A vontade dos organizadores é que o Portugal Solar Challenge ainda cresça mais, mas isso não é fácil, como refere Killian Lobato: “Já abordámos empresas sobre isto, mas vêm logo com respostas megalómanas. Dizem que querem apoiar ‘aquela’ corrida que atravessa a Austrália, mas nós queremos apoiar um nível um pouco mais a baixo, como escolas secundárias e alunos a iniciarem o curso de engenharia.”
E, já agora, como esteve o tempo para estas corridas? “Esteve razoável”, diz Killian Lobato enquanto aprecia o sol.
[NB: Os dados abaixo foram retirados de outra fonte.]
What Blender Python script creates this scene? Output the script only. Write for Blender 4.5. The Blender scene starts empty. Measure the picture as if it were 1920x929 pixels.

Ainda para este ano, já pensaram numa corrida em Setembro para apresentar este tema aos alunos e suscitar logo no início o seu interesse.
Uma derrota com sabor a vitória
Estas corridas já contagiaram outras instituições, como o Instituto Politécnico de Castelo Branco. Luís Neto, professor ali de energia solar, espreitou a primeira corrida e decidiu que os seus alunos também deveriam construir dois carros a energia solar. A Lisboa, nesta sexta-feira, vieram sete dos dez alunos do projecto e vieram vestidos a rigor com uma camisolas e bonés vermelhos e o nome do seu instituto.
Pode dizer-se que a deslocação valeu a pena, afinal a equipa albicastrense venceu a prova dos 30 minutos, para a melhor equipa. Luís Silva, de 19 anos, é aluno do instituto e um dos pilotos que levou o carrinho à vitória. “Não tinham hipóteses! O nosso carro era superior”, diz ainda ofegante.
Já o Boguinhas Amarillo, conduzido também por outros alunos da escola de Sintra, e o único construído por uma escola secundária, ficou em último lugar. Era o que andava menos, o controlador avariou-se. Mas os seus “construtores” olham para ele com muita estima. “Não temos o espírito de competição e quando algo falha não é culpa de ninguém”, diz o professor aos alunos. Patrícia Gouveia, a única mulher deste grupo, não mostra sinais de desilusão: “Sempre me agarrei a isto. O professor sugeriu construir um carrinho? Então vamos construi-lo.”
Depois pede para repararmos em certos pormenores: “Já viu o volante? É da Mercedes e fazia parte de um carrinho de golfe. Assim até tem mais classe”, diz-nos a sorrir. Mas depressa se vira para a equipa: “Olhem, e se lhe chamássemos Mercedes Red (vermelho)?” Será que em dia de derrota o Boguinhas ganhou um novo nome?